In some senses, India-UK relations — on everything from visas to student admissions — are on hold while Brexit is resolved. May can still be ousted through a no- confidence motion that the Labour leader Jeremy Corbyn is planning to table in the Commons. There will have to be a parliamentary vote on May’s withdrawal deal (postponed from December 11) before January 21.

The new high commissioner will find Thursday’s press coverage of the failed coup against May very enlightening, not least because the main national newspapers have stopped functioning as newspapers in the conventional sense and are using comment, for and against the Prime Minister, as page one “news”.

Normally a staunch Tory supporting paper, The Daily Telegraph’s headline read: “A vote to Remain, but when will she Leave?”

“Over half the party’s backbenchers demand new leader,” added the paper, which wants May replaced by its £275,000 a year columnist and former foreign secretary Boris Johnson.

He would have been a better bet for India had he decided not to seek a divorce from his half-Sikh wife, Marina Wheeler.

Inside the paper has given generous space to chief plotter and hardline Brexiteer Jacob Rees-Mogg, who described May’s victory margin as “terrible” and suggested: “She ought to go and see the Queen urgently and resign.”

The Telegraph has been neutralised by an arguably more influential voice — that of the middle market Daily Mail, whose new editor, Geordie Greig (Eton & Oxford), has reversed the fiercely pro-Brexit line of his predecessor Paul Dacre (University College School & Leeds University).

Its page one put an opposite spin to that of the Telegraph: “Tory Vote Drama: Now Let Her Get On With The Job!
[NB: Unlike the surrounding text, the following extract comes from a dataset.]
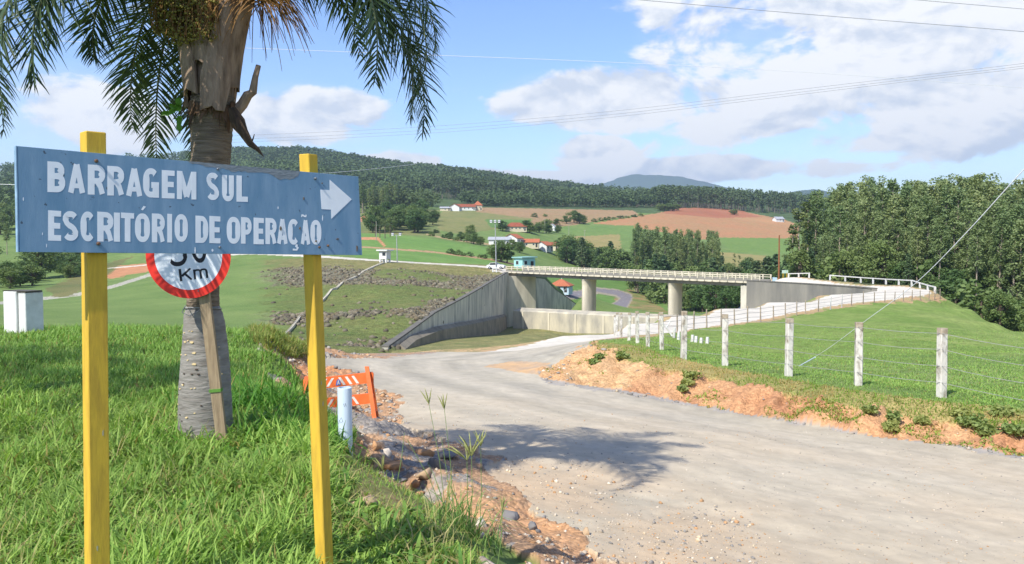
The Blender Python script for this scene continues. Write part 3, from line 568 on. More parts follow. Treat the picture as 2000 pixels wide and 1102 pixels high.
# a far blue range
def mountain(prof, Y, name, c):
    pts = []; n = 160; xs = np.linspace(prof[0][0], prof[-1][0], n); ys = np.interp(xs, [a for a, _ in prof], [b for _, b in prof])+ (fbm(xs*.05, xs*0, 4, 91)-.5)*5
    rows = []
    for k, (dy, f) in enumerate(((-1000, 0), (-700, .35), (-350, .7), (0, 1), (300, .6), (600, 0))):
        r = [];
        for x, y in zip(xs, ys):
            p = P(x, y, Y); zz = -30+(p.z+30)*f*(1+.18*(float(fbm(np.array(x*.04), np.array(k*1.7), 3, 95))-.5)*(f < 1)); r.append((p.x*(Y+dy)/Y, Y+dy, zz))
        rows.append(r)
    m = MB(); m.rings(rows, cap=False, closed=False); structure(m.build(name, mat(c, tuple(lin((52, 74, 44))), tuple(lin((66, 86, 52))), scale=.004), smooth=True))
mountain([(1040, 420), (1105, 378), (1140, 368), (1180, 358), (1210, 346), (1235, 341), (1290, 342), (1330, 345), (1370, 354), (1420, 366), (1500, 385), (1560, 420)], 7000, 'mountain', 'm_mountain')
mountain([(1480, 420), (1530, 378), (1560, 371), (1590, 369), (1650, 380), (1800, 420)], 4500, 'far_ridge', 'm_mountain')
# ================================================================ SPILLWAY, BRIDGE AND OTHER BUILT THINGS
CONC = mat('concrete', tuple(lin((150, 145, 132))), tuple(lin((112, 110, 104))), scale=.35, rough=.9, bump=.25, bscale=2, stretch=(1, 1, .28), detail=8, coord='Object')
CONC_D = mat('concrete_stained', tuple(lin((204, 198, 180))), tuple(lin((132, 130, 122))), scale=.55, rough=.92, bump=.12, bscale=2, stretch=(1, 1, .34), detail=10, thresh=(.40, .72))
CONC_L = mat('concrete_pale', tuple(lin((222, 212, 186))), tuple(lin((180, 172, 152))), scale=.6, rough=.9, bump=.2, bscale=3, stretch=(1, 1, .22), detail=8)
CONC_B = mat('concrete_base', tuple(lin((150, 140, 120))), tuple(lin((112, 106, 92))), scale=.5, rough=.95, bump=.5, bscale=2, detail=8)
WHITE = mat('white_paint', tuple(lin((222, 222, 218))), tuple(lin((196, 198, 194))), scale=3, rough=.7)
PAINTW = mat('white_wash', tuple(lin((214, 212, 206))), tuple(lin((168, 162, 150))), scale=5, rough=.85, bump=.2, bscale=20, stretch=(1, 1, .5), thresh=(.45, .75))
def lerp(a, b, t): return a+(b-a)*t
# ---- bridge over the spillway
BL, BR = Vector((-1.3, 180.2, 0)), Vector((44.6, 147.4, 0)); BD = (BR-BL).normalized(); BN = Vector((-BD.y, BD.x, 0)); BLEN = (BR-BL).length
ZL, ZR = -5.62, -6.50
def bp(t, off, dz): p = BL.lerp(BR, t)+BN*off; p.z = lerp(ZL, ZR, t)+dz; return p
br = thing('bridge', 'pale concrete beam bridge with open railings crossing the spillway on round piers', 'bridge', (0, 0, 0))
m = MB(); W = 6.4
m.rings([[bp(t, o, z) for o, z in ((-.0, 0), (-.0, -.34), (.55, -.42), (.75, -1.0), (W-.75, -1.0), (W-.55, -.42), (W, -.34), (W, 0))] for t in np.linspace(0, 1, 15)])
deck = m.build('deck', CONC, br)
m = MB(); n = 38
for i in range(n):                                  # scalloped drip edge below the curb, one panel between two posts
    a, b = (i+.06)/n, (i+.94)/n
    m.rings([[bp(t, o, z) for o, z in ((-.10, -.02), (-.10, -.30-.05*math.sin(math.pi*(t-a)/(b-a))), (-.003, -.30), (-.003, -.02))] for t in np.linspace(a, b, 5)])
m.build('fascia', CONC_L, deck)
for off in (.12, W-.12):
    m = MB(); m.rings([[bp(t, off+o, z) for o, z in ((-.14, .004), (-.14, .26), (.14, .26), (.14, .004))] for t in np.linspace(0, 1, 12)]); m.build('curb', CONC, br)
    for zz in (.66, 1.06):
        m = MB(); m.rings([[bp(t, off+o, zz+z) for o, z in ((-.05, -.06), (-.05, .06), (.05, .06), (.05, -.06))] for t in np.linspace(0, 1, 12)]); m.build('rail', CONC_L, br)
    p0 = None
    for i in range(n+1):
        t = i/n; c = bp(t, off-.0, .70)
        if p0 is None:
            m = MB(); m.box((0, 0, 0), (.22, .24, .92), rot=math.atan2(BD.y, BD.x), bev=.02); p0 = m.build('railing_post', CONC_L, br); p0.location = c
        else:
            q = p0.copy(); COL.objects.link(q); q.location = c; q.parent = br
for t, name in ((.340, 0), (.685, 1)):
    c = BL.lerp(BR, t)+BN*(W/2); zt_ = lerp(ZL, ZR, t)-1.0
    m = MB(); rg = []
    for z in (-19.5, zt_-1.2, zt_-.5, zt_): 
        k = 1.0 if z < zt_-.6 else (1.04 if z < zt_-.1 else 1.12)
        rg.append([c+Vector((0, 0, z))+(BD*math.cos(a)*1.05*k+BN*math.sin(a)*2.35*k) for a in np.linspace(0, 2*math.pi, 33)[:-1]])
    m.rings(rg); m.build('pier', CONC_L, br, smooth=False)
m = MB(); c = bp(.955, W/2, 0); m.box((c.x, c.y, -13), (2.2, 5.6, 11.6), rot=math.atan2(BD.y, BD.x), bev=.05); m.build('abutment_pillar', CONC_D, br)
# ---- training walls, weir
def wall(name, label, top, base, th, m_, cap=True, cat='retaining wall', side=1):
    """top, base: lists of points along the wall's face; th: thickness to the side that holds the fill"""
    w = thing(name, label, cat, top[0])
    o = top[0]; n = len(top); m = MB(); rg = []
    for i in range(n):
        d = (Vector(top[min(i+1, n-1)])-Vector(top[max(i-1, 0)])); d.z = 0; d.normalize(); nn = Vector((-d.y, d.x, 0))*side
        t, b = Vector(top[i]), Vector(base[i]); rg.append([b, t, t+nn*th, b+nn*th])
    m.rings(rg); m.build('wall_face', m_, w, origin=o)
    if cap:
        m = MB(); rg = []
        for i in range(n):
            d = (Vector(top[min(i+1, n-1)])-Vector(top[max(i-1, 0)])); d.z = 0; d.normalize(); nn = Vector((-d.y, d.x, 0))*side
            t = Vector(top[i])+Vector((0, 0, .003)); rg.append([t-nn*.06, t-nn*.06+Vector((0, 0, .16)), t+nn*(th+.06)+Vector((0, 0, .16)), t+nn*(th+.06)])
        m.rings(rg); m.build('coping', mat('coping', tuple(lin((118, 114, 104))), tuple(lin((88, 86, 80))), scale=1.5, rough=.95), w, origin=o)
    return w
top = [P(758, 679, 69), P(800, 649, 78.5), P(850, 612, 91.7), P(900, 586, 109), P(930, 569, 126.6), P(960, 551, 150), P(992, 532, 178.5)]
base = [Vector((t.x, t.y, z)) for t, z in zip(top, (-11, -12, -13.5, -15, -17, -19, -20.5))]
lw = wall('training_wall', 'long weathered grey concrete wall sloping down beside the rocky embankment', top, base, .5, CONC_D, side=1)
# footing of bare rough concrete along its foot
ft = [P(782, 676, 70.5), P(805, 658, 78), P(850, 641, 90), P(900, 632, 106), P(930, 627, 123), P(960, 621, 146), P(985, 615, 170)]
m = MB(); rg = []
for p in ft:
    q = p+Vector((.35, -.3, 0)); rg.append([Vector((q.x+.5, q.y-.4, p.z-9)), Vector((q.x+.12, q.y, p.z-.25)), p+Vector((-.1, .5, .1)), Vector((p.x-.2, p.y+.5, p.z-9))])
m.rings(rg); m.build('footing', CONC_B, lw, origin=top[0])
# left abutment under the bridge end
ab = thing('bridge_abutment', 'pale concrete abutment block carrying the bridge end beside the blue-green hut', 'abutment', (0, 178, -20))
m = MB(); A0 = P(994, 560, 178.5); A1 = P(1046, 560, 183.5)
prof = []
for t in np.linspace(0, 1, 9):
    x = lerp(A0.x, A1.x, t); y = lerp(A0.y, A1.y, t)-1.1*math.sin(t*math.pi*.5); prof.append((x, y))
rg = [[Vector((x, y, z)) for x, y in prof]+[Vector((A1.x, A1.y+5, z)), Vector((A0.x, A0.y+7, z))] for z in (-21, -14, ZL-1.03)]
m.rings(rg); m.build('front_wall', CONC_L, ab, origin=(0, 178, -20))
m = MB(); m.box((A0.x-.55, 178.2, -13.1), (1.0, 1.4, 15.0), bev=.05); m.build('corner_pillar', CONC_L, ab, origin=(0, 178, -20))
top = [P(1046.5, 543, 184.5), P(1064, 545, 193), P(1085, 566, 210), P(1112, 585, 229), P(1140, 605, 248), P(1180, 626, 272)]
base = [Vector((t.x, t.y, -23)) for t in top]
wall('training_wall', 'dark stained concrete wall stepping down behind the first bridge pier', top, base, .9, CONC_D, side=1)
top = [Vector((42.6, 148.6, -6.42)), Vector((43.9, 146.2, -6.40)), Vector((46.8, 139, -6.36)), Vector((49.6, 132, -6.34)), Vector((52.0, 124, -6.33)), Vector((52.6, 119.5, -6.33))]
base = [Vector((t.x, t.y, -19)) for t in top]
wall('retaining_wall', 'vertical grey concrete wall under the approach road at the bridge end by the hairpin', top, base, .8, CONC, side=1)
we = thing('spillway_weir', 'low pale concrete weir wall across the spillway below the bridge', 'weir', (20, 158, -17))
w0, w1 = Vector((.2, 169.6, 0)), Vector((41.5, 143.6, 0)); wd = (w1-w0).normalized(); wn = Vector((-wd.y, wd.x, 0)); m = MB()
m.rings([[p+wn*o+Vector((0, 0, z)) for o, z in ((0, -20), (0, -13.55), (.2, -13.35), (3.4, -13.05), (4.6, -13.6), (7, -17), (8, -20))] for p in [w0.lerp(w1, t) for t in np.linspace(0, 1, 9)]])
m.build('weir_wall', mat('concrete_weir', tuple(lin((204, 194, 168))), tuple(lin((146, 142, 132))), scale=.42, rough=.9, bump=.25, bscale=2.5, stretch=(1.2, 1.2, .4), detail=9), we, origin=(20, 158, -17))
for i in range(8):                                   # pale buttress streaks stand a little proud
    t = (i+.4)/8; c = w0.lerp(w1, t)-wn*.06; m = MB(); m.box((c.x, c.y, -16.6), (.32, .16, 6.0), rot=math.atan2(wd.y, wd.x)); m.build('joint_rib', CONC_L, we, origin=(20, 158, -17))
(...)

May sees off the plotters with two thirds of the party behind her — but declares: I WON’T lead Tories at next election.”

Inside is a comment piece by columnist, Sarah Vine: “Now the venal wreckers must get behind her.”

This is significant for two reasons. Dacre’s Mail had used “wreckers” to describe the Remain lobby.

Also, Vine happens to be married to the environment secretary, Michael Gove, a Brexiteer who has chosen to remain in the cabinet and back May.

In Britain, there is an intimate relationship between journalism and politics through marriages and boyfriend/girlfriend links. As she reports back to Delhi, the high commissioner might find some calmer analysis in the Financial Times, which has just been named the “news provider of the year” in the British Journalism Awards.

“Once again Theresa May has pulled off a Houdini act…. She is now relatively secure; Mrs May cannot be challenged again for the next year under party rules and will remain in Downing Street as long as her government has the confidence of the House of Commons,” the FT commented.

“Yet it is a Pyrrhic victory. The three-figure rebellion was larger than she would have hoped.”

Over a third of Tory MPs have no confidence in their leader. Once the ‘payroll vote’ — those who are employed by the government in some form — is discounted, over

half of backbench Tories put a cross against the prime minister. The cabinet and the centre ground of the party rallied behind the leader, but Mrs May’s standing is barely strengthened.

“This mutiny by hardline Brexit believers deserved to fail. The attempted coup was driven by ideologues and fantasists who believe a clean break with the EU is more important than economic security. They are wreckers who will never be won round to any cause but their own.

“These MPs should nonetheless reflect on the illogic of their position. They are happy to demand the nation accepts the slim majority vote in favour of leaving the EU in the 2016 referendum, but will not accept the clear two-to-one majority defeat in their own party.”